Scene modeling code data
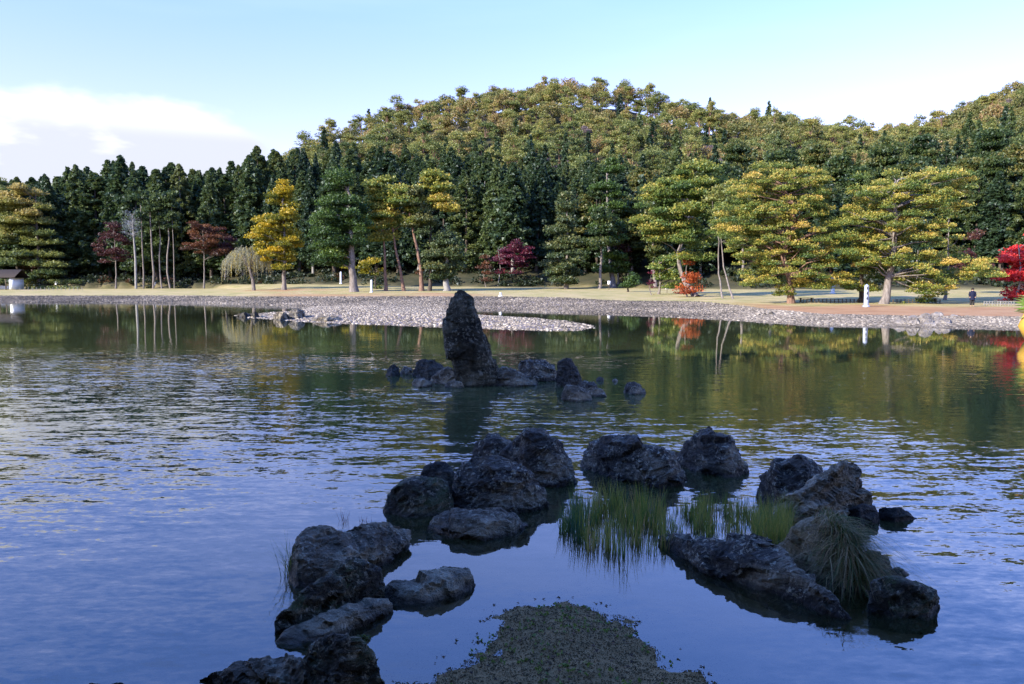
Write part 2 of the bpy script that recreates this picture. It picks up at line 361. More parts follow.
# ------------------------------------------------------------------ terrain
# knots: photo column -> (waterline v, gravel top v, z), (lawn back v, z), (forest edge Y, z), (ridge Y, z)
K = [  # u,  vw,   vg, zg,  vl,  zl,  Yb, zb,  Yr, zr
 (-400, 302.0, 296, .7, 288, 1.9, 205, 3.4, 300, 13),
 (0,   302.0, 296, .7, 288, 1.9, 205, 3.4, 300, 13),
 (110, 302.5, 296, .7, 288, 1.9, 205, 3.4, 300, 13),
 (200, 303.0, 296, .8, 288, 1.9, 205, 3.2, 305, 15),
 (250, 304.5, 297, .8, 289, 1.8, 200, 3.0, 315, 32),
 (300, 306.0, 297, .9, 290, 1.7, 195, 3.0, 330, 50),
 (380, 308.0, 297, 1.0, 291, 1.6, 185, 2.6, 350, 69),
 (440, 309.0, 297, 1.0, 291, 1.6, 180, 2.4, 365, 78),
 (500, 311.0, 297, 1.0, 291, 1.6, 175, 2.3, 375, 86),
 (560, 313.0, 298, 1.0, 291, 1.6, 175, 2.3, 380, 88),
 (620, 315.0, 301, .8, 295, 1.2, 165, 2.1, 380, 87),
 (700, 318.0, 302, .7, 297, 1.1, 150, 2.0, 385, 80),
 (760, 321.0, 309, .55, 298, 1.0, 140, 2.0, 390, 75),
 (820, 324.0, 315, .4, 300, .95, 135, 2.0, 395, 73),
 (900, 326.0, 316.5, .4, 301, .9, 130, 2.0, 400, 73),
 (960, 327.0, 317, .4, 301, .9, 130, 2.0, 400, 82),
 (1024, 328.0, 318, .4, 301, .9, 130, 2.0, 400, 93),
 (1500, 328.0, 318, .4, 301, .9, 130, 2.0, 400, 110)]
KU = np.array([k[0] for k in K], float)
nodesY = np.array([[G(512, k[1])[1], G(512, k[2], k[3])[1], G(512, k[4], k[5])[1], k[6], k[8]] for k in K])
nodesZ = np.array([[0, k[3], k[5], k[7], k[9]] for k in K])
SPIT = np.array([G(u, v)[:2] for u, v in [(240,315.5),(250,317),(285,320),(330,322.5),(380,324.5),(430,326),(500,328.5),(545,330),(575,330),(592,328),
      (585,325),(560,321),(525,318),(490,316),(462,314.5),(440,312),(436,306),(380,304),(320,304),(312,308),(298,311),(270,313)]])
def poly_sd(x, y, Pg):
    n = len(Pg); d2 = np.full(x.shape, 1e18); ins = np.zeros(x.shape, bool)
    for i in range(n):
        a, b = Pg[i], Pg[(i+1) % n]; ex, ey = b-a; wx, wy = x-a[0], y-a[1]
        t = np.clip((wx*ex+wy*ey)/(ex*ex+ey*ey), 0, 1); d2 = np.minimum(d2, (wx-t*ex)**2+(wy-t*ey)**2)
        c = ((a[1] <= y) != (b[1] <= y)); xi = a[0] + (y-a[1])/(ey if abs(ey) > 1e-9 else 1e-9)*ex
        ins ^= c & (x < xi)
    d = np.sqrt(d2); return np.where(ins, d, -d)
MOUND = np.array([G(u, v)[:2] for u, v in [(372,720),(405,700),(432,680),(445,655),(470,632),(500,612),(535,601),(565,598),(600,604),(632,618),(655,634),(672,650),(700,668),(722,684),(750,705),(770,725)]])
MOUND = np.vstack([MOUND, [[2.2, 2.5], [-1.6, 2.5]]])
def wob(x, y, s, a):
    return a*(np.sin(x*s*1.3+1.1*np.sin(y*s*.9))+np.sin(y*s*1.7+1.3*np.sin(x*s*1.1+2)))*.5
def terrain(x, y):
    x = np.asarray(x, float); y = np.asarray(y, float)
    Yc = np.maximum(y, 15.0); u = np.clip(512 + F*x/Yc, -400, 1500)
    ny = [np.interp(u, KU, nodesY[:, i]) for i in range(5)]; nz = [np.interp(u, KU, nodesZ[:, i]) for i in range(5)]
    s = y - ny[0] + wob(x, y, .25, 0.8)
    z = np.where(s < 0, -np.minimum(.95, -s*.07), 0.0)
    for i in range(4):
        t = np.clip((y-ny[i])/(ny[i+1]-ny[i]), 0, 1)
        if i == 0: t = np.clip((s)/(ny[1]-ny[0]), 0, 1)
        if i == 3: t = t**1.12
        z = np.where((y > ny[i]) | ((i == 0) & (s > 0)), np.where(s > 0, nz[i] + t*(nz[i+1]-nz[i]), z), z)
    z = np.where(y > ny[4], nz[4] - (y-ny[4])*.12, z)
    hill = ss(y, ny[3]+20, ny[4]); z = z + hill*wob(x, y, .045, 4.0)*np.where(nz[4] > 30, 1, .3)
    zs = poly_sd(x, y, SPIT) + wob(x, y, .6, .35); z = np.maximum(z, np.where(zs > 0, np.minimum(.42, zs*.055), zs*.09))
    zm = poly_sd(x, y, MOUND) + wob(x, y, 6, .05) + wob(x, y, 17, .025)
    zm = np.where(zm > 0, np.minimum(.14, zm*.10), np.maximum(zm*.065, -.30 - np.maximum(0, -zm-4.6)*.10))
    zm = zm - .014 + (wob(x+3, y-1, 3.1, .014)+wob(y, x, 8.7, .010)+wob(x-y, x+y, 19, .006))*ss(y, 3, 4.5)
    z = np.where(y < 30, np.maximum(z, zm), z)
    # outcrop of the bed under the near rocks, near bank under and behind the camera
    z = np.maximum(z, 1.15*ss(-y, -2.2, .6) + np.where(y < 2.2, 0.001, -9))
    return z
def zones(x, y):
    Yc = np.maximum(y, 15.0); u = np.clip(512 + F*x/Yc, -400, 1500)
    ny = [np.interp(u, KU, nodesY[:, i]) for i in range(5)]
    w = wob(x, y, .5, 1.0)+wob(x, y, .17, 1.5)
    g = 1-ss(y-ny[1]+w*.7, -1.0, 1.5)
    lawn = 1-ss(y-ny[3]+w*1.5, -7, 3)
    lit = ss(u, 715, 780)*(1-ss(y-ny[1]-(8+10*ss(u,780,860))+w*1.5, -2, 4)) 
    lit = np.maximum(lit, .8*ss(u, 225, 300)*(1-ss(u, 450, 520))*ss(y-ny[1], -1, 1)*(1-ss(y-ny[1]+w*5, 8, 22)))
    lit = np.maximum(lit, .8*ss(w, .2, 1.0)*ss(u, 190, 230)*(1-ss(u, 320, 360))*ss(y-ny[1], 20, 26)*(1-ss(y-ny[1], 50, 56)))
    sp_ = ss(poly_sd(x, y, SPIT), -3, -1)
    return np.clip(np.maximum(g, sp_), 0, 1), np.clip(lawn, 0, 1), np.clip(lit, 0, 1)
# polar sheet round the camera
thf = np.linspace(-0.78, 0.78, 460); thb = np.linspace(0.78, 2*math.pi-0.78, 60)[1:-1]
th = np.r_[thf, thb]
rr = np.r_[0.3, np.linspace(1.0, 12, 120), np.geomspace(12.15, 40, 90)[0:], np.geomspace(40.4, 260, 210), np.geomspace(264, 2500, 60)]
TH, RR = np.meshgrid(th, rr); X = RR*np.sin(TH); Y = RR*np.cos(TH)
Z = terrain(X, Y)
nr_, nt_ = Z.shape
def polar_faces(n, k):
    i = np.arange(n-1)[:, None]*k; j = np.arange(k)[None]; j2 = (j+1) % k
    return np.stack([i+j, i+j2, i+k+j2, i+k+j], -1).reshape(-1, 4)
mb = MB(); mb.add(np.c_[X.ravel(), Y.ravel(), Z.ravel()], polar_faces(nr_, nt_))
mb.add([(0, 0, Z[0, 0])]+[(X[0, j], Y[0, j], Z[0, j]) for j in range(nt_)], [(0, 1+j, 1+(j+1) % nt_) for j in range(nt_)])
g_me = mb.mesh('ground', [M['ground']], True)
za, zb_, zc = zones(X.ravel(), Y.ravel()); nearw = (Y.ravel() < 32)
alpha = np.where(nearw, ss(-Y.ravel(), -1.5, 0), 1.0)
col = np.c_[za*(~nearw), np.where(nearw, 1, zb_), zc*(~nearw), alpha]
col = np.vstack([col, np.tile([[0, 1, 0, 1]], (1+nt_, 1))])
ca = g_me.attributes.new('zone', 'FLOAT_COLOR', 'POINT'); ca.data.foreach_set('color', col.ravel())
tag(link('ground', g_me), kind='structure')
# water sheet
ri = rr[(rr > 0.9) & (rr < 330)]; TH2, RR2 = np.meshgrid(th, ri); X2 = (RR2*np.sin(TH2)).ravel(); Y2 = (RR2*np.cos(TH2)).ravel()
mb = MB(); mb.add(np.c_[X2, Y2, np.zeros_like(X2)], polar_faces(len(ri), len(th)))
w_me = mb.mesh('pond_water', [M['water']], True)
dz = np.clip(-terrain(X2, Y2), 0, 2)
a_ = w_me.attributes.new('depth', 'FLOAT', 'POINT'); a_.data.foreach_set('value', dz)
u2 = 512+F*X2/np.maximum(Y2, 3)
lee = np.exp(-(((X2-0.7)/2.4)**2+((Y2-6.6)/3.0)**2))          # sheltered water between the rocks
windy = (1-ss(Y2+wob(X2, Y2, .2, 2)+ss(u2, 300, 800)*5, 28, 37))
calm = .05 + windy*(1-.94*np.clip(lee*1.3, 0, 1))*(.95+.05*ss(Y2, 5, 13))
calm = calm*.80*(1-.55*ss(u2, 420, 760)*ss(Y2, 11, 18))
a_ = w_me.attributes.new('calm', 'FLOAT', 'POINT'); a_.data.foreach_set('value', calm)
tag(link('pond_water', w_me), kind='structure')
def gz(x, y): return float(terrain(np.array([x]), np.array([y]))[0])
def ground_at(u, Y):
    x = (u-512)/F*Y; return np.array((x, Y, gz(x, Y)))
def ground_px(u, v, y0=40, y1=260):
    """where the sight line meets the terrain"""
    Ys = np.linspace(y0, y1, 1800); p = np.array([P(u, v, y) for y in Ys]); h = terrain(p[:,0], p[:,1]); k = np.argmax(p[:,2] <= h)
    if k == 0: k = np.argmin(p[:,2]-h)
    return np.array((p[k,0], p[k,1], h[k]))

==

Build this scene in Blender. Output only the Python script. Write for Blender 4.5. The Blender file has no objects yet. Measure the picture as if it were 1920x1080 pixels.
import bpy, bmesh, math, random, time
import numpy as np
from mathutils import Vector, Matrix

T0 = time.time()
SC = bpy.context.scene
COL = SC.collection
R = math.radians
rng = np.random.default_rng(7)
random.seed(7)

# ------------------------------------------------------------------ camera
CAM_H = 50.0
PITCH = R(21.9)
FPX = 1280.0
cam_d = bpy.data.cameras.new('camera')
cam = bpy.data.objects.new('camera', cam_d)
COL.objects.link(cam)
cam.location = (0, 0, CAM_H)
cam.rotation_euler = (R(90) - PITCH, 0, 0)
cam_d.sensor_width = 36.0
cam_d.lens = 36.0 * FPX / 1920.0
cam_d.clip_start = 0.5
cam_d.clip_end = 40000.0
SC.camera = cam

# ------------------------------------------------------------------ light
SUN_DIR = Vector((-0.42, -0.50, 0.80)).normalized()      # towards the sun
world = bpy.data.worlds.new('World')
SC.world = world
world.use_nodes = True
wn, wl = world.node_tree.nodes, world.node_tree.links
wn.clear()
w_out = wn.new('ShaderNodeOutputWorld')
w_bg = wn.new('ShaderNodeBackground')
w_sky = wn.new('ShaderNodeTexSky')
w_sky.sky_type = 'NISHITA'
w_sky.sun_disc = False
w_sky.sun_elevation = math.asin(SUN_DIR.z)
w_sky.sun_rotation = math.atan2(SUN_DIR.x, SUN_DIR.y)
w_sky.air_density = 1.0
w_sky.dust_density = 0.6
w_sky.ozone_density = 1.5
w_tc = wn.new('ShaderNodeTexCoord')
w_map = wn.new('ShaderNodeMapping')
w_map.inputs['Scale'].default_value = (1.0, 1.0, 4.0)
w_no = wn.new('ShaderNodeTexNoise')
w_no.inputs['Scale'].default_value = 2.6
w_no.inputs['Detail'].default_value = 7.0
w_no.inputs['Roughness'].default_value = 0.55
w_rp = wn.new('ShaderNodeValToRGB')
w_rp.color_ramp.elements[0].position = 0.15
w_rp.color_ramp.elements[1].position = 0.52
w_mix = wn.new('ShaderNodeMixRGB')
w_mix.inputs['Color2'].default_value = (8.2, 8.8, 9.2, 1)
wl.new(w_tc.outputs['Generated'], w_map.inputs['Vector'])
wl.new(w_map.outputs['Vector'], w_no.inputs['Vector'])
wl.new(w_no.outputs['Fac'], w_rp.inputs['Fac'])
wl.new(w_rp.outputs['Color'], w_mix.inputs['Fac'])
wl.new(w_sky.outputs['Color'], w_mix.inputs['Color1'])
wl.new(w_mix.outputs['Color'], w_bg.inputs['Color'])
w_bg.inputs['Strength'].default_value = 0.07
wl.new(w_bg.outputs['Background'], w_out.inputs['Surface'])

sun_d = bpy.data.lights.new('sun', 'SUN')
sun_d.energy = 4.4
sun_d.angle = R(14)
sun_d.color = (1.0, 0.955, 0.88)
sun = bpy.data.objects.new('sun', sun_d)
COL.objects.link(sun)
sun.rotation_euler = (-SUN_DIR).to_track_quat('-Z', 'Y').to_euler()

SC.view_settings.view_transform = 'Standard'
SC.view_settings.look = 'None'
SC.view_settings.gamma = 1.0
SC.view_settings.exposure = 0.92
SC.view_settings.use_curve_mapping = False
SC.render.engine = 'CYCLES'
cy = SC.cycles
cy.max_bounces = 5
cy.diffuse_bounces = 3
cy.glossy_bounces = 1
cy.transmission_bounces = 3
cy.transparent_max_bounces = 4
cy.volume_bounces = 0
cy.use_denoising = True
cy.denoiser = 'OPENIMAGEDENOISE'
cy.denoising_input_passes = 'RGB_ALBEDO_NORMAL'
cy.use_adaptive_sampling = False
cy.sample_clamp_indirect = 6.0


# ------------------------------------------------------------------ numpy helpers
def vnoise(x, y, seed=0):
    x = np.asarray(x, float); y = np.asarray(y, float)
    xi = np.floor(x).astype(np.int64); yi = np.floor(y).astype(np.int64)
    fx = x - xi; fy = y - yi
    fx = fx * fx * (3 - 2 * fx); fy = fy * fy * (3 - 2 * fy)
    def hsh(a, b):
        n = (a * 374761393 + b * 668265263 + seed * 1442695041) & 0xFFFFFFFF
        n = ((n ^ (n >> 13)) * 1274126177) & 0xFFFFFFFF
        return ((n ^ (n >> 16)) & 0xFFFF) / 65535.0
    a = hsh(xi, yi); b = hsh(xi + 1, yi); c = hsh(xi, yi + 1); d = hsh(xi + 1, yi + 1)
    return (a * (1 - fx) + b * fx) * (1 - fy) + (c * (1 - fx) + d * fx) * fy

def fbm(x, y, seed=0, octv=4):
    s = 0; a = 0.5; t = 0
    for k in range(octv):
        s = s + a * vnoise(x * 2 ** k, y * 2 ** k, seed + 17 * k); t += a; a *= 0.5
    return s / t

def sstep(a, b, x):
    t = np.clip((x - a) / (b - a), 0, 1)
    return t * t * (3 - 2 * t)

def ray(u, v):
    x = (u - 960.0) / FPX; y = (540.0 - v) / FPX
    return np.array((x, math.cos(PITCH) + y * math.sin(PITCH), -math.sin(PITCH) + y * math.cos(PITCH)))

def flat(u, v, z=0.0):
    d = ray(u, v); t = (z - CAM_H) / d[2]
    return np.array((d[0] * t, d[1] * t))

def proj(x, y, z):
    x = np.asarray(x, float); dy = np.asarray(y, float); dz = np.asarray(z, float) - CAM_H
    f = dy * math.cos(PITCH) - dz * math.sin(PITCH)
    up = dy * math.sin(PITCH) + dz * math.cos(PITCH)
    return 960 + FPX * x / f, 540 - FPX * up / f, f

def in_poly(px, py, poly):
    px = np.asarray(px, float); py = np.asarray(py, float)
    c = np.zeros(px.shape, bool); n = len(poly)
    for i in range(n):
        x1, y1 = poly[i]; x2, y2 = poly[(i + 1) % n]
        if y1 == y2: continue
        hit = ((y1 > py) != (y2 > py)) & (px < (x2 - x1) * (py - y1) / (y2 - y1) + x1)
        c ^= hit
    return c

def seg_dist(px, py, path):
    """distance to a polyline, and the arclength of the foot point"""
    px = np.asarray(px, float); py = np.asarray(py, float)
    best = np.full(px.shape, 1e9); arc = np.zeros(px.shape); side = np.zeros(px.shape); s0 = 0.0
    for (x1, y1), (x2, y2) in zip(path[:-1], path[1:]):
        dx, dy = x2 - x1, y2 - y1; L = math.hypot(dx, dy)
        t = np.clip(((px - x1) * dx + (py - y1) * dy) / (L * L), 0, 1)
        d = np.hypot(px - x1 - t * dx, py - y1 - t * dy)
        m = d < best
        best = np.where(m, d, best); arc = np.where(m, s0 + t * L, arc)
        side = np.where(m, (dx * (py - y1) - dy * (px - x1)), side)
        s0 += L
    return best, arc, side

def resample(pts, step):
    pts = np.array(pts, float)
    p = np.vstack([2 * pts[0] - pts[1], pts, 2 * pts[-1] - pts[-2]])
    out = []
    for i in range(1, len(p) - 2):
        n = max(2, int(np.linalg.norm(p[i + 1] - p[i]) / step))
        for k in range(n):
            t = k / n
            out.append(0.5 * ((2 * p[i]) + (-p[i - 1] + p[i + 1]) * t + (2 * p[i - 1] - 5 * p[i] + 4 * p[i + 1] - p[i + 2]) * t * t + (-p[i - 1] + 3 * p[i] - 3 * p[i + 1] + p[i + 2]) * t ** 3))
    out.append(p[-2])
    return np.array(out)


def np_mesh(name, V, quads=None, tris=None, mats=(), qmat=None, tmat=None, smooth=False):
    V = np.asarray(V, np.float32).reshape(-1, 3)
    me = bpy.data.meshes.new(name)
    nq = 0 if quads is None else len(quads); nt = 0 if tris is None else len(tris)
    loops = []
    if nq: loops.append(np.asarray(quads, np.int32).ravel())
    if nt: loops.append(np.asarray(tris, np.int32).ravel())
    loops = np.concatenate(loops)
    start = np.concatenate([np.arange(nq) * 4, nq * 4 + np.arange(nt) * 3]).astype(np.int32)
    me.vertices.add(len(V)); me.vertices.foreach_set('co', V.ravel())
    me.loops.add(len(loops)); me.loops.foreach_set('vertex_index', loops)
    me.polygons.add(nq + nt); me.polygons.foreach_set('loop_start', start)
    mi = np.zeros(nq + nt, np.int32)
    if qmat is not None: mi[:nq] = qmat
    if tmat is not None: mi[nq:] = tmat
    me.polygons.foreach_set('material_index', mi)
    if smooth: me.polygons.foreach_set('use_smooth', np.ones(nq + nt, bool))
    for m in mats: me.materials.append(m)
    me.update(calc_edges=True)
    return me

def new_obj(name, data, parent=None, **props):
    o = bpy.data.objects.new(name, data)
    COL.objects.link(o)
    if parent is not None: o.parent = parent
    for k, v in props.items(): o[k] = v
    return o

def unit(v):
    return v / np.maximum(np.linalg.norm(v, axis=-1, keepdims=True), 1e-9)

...

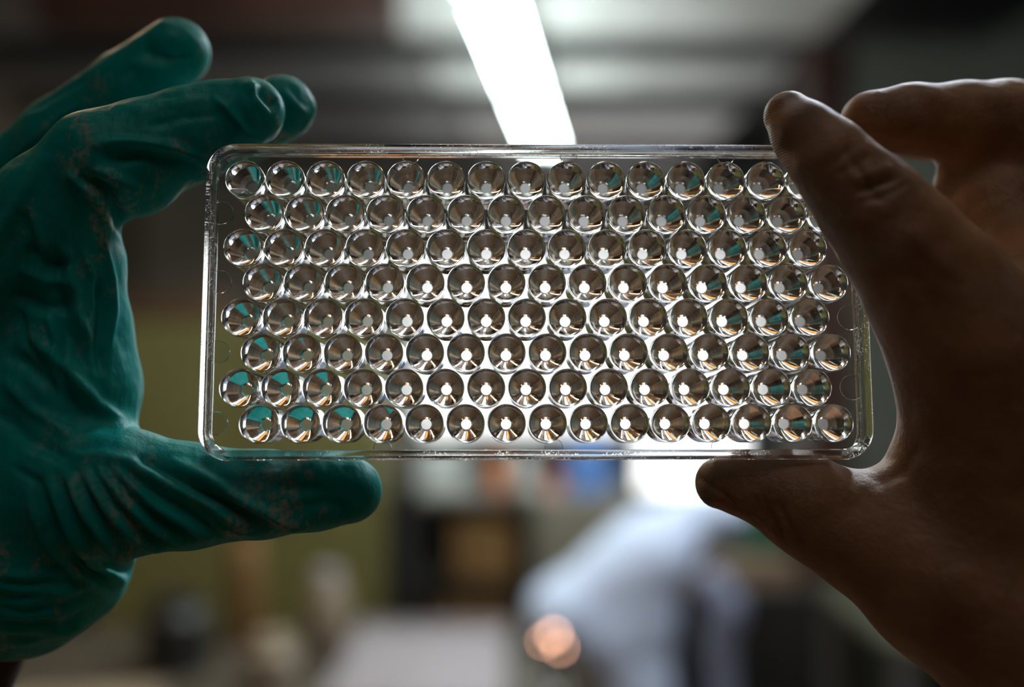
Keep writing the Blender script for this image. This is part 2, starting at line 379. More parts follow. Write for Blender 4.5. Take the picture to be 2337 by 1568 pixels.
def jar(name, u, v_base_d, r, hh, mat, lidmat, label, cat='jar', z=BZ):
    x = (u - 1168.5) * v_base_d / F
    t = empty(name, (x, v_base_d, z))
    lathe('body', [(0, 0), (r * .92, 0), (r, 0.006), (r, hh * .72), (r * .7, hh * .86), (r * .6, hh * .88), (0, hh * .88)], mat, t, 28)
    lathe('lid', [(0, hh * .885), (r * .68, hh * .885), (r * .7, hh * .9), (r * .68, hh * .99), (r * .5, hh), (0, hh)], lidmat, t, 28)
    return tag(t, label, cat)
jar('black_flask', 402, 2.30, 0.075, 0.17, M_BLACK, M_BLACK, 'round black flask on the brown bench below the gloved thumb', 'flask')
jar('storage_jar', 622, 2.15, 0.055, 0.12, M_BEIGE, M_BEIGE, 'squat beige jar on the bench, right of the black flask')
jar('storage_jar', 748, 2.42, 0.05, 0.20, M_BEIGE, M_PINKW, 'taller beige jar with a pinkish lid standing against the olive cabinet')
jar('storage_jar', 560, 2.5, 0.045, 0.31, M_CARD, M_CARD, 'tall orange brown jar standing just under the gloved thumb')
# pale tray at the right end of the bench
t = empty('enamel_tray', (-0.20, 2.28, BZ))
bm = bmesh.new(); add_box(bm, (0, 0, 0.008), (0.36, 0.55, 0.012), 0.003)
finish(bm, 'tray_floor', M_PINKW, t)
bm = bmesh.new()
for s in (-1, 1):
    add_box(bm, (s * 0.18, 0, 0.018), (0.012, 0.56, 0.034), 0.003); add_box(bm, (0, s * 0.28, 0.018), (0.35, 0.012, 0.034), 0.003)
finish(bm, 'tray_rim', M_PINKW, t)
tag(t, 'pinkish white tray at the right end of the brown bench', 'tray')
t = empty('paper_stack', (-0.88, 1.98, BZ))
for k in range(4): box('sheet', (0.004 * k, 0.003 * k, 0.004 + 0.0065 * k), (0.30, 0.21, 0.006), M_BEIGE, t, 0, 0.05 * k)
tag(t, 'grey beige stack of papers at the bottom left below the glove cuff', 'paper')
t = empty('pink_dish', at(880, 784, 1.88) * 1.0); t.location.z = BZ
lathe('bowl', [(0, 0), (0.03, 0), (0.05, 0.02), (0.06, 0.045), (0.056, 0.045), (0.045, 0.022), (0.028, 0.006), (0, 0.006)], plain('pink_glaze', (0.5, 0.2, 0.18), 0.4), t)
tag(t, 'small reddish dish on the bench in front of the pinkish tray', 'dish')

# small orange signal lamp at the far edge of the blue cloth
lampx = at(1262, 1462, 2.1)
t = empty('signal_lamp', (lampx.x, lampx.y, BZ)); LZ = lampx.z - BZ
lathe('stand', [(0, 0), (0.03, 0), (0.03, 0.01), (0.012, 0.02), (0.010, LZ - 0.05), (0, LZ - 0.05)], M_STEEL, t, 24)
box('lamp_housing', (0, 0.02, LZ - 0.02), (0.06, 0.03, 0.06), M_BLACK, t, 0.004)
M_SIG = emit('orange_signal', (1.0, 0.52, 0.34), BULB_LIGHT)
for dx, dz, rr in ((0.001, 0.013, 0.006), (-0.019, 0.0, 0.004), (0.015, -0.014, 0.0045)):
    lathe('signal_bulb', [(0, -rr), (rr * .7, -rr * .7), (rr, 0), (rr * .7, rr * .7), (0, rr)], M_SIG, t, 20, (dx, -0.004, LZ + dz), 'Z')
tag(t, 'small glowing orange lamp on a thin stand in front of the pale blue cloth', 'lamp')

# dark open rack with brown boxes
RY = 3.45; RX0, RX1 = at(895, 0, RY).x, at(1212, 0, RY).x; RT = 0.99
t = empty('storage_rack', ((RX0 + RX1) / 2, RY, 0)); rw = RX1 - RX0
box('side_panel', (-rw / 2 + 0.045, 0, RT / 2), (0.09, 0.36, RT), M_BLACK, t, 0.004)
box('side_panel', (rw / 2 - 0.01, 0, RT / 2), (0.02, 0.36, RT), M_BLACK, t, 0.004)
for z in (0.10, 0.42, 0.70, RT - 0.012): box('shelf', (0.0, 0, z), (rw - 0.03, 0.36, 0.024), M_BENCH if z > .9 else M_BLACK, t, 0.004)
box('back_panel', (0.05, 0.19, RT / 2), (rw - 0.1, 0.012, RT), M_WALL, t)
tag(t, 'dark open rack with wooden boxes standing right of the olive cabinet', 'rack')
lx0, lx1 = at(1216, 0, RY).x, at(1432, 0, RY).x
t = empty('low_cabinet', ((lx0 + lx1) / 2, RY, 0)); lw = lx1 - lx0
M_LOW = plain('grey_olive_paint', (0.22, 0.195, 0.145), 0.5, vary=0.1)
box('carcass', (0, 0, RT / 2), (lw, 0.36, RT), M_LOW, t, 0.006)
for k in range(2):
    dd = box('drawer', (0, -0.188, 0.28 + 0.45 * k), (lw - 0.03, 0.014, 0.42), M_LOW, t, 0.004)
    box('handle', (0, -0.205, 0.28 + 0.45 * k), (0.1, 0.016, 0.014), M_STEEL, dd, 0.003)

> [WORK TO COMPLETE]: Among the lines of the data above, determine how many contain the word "Write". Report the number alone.

> [RESULT OF THE TASK]: 3